Being a Professional Writer:

 

Writing is a financially risky profession.

 

2006:

¨     Day jobs provided steady income, first as severe needs special education teacher at Show Low High, then as reading teacher at Canyon Day Junior on Fort Apache Reservation.

¨     More material, but it cut into my writing time.

¨     I still sent out queries to agents for the novel and I wrote the screenplay for Running Away.

¨     I was a part time professional.

¨      After more rejections, I started investigating self-publishing.

 

2007:

¨     I was approved for a home equity line of credit just before my teaching position was cut. I searched and applied for jobs, but that financial cushion gave me the confidence to be picky about jobs and to invest in myself as a writer.

¨     I had iUniverse publish Running Away. It took months to get the cover right and edit through final proofs. I wasn’t impressed with their editing, so I hired people locally. (I will not use iUniverse again.)

¨     Finally realizing the importance of having published clips, I entered short story contests and tried to sell them as well. Bad Mommy!won an Honorable Mention in Writer’s Digest 76th Writing Competition. “A Single Christmas Tale” was published in The Maverick.

¨     Remember the screenplay I wrote in 2004 and got paid for in 2005? I flew into Hollywood for the premier of a drastically changed film and advocated for my “Creative Consultant” credit on the DVD of Eye of the Dolphin. A few of my lines made it through, but not much.

¨     I attended the Wrangling Writers Conference in Tucson, networking with professionals, learning an overwhelming amount about marketing, and pitching my screenplay. Victoria Lucas asked for the complete script. She did not find a producer, but she did like it enough to try bouncing it off a few.

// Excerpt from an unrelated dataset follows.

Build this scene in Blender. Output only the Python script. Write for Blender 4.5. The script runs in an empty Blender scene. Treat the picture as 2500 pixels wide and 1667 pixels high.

¨     Running Away came out in print in September. I was interviewed on Apache radio and White Mountain Radio. I sold it at book-signings in Show Low, Springerville, Lakeside, Pinetop, Whiteriver, and Tucson, Arizona. I got licensed and learned how to file TPT (sales) tax. I read the first chapters of Running Away at Tucson’s Apollo Middle School. The kids loved it. Some of them bought it. One of them emailed me to say I’m now her favorite author.

¨     I joined the Southwest Author’s Association and attended meetings in Tucson where successful authors shared how much marketing they have to do, even with traditional publishers.

¨     It was a red-ink year, but I learned and accomplished a lot.

 

Professional writers have to sell their work themselves.